TASK DIRECTIONS: Reproduce all of the data that follows, character for character.

--------------------------------------------------

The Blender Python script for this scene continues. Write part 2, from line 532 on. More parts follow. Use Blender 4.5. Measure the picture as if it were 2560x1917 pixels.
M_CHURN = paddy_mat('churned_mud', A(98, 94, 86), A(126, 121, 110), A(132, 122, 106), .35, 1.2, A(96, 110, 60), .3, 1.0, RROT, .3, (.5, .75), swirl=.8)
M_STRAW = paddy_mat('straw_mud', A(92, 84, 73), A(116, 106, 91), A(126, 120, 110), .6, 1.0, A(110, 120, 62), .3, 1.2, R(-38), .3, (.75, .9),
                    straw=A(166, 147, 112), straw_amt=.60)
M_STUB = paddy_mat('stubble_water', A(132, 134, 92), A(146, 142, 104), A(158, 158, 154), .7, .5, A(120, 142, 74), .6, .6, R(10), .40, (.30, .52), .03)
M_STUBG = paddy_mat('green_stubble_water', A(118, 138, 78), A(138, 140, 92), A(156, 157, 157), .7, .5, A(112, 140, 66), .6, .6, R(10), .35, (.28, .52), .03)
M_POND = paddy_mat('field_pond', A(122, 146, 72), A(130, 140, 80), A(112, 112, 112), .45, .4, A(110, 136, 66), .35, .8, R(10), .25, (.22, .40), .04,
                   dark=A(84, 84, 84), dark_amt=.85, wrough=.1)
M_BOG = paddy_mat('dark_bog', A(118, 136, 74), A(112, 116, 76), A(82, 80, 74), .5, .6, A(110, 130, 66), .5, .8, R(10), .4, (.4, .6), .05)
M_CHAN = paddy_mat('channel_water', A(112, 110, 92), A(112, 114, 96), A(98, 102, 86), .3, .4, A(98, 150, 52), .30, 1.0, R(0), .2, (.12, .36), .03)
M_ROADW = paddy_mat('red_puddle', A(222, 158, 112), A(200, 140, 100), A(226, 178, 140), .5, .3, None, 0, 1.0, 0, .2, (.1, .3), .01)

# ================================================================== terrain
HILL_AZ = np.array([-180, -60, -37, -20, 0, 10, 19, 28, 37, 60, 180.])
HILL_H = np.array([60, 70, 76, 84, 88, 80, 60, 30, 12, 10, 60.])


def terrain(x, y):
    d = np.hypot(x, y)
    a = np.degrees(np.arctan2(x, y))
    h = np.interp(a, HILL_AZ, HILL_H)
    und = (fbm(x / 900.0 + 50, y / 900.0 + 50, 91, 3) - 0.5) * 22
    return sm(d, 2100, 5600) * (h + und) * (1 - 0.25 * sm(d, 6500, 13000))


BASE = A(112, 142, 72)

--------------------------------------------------

RESPONSE TO THIS TASK:
The Blender Python script for this scene continues. Write part 2, from line 532 on. More parts follow. Use Blender 4.5. Measure the picture as if it were 2560x1917 pixels.
M_CHURN = paddy_mat('churned_mud', A(98, 94, 86), A(126, 121, 110), A(132, 122, 106), .35, 1.2, A(96, 110, 60), .3, 1.0, RROT, .3, (.5, .75), swirl=.8)
M_STRAW = paddy_mat('straw_mud', A(92, 84, 73), A(116, 106, 91), A(126, 120, 110), .6, 1.0, A(110, 120, 62), .3, 1.2, R(-38), .3, (.75, .9),
                    straw=A(166, 147, 112), straw_amt=.60)
M_STUB = paddy_mat('stubble_water', A(132, 134, 92), A(146, 142, 104), A(158, 158, 154), .7, .5, A(120, 142, 74), .6, .6, R(10), .40, (.30, .52), .03)
M_STUBG = paddy_mat('green_stubble_water', A(118, 138, 78), A(138, 140, 92), A(156, 157, 157), .7, .5, A(112, 140, 66), .6, .6, R(10), .35, (.28, .52), .03)
M_POND = paddy_mat('field_pond', A(122, 146, 72), A(130, 140, 80), A(112, 112, 112), .45, .4, A(110, 136, 66), .35, .8, R(10), .25, (.22, .40), .04,
                   dark=A(84, 84, 84), dark_amt=.85, wrough=.1)
M_BOG = paddy_mat('dark_bog', A(118, 136, 74), A(112, 116, 76), A(82, 80, 74), .5, .6, A(110, 130, 66), .5, .8, R(10), .4, (.4, .6), .05)
M_CHAN = paddy_mat('channel_water', A(112, 110, 92), A(112, 114, 96), A(98, 102, 86), .3, .4, A(98, 150, 52), .30, 1.0, R(0), .2, (.12, .36), .03)
M_ROADW = paddy_mat('red_puddle', A(222, 158, 112), A(200, 140, 100), A(226, 178, 140), .5, .3, None, 0, 1.0, 0, .2, (.1, .3), .01)

# ================================================================== terrain
HILL_AZ = np.array([-180, -60, -37, -20, 0, 10, 19, 28, 37, 60, 180.])
HILL_H = np.array([60, 70, 76, 84, 88, 80, 60, 30, 12, 10, 60.])


def terrain(x, y):
    d = np.hypot(x, y)
    a = np.degrees(np.arctan2(x, y))
    h = np.interp(a, HILL_AZ, HILL_H)
    und = (fbm(x / 900.0 + 50, y / 900.0 + 50, 91, 3) - 0.5) * 22
    return sm(d, 2100, 5600) * (h + und) * (1 - 0.25 * sm(d, 6500, 13000))


BASE = A(112, 142, 72)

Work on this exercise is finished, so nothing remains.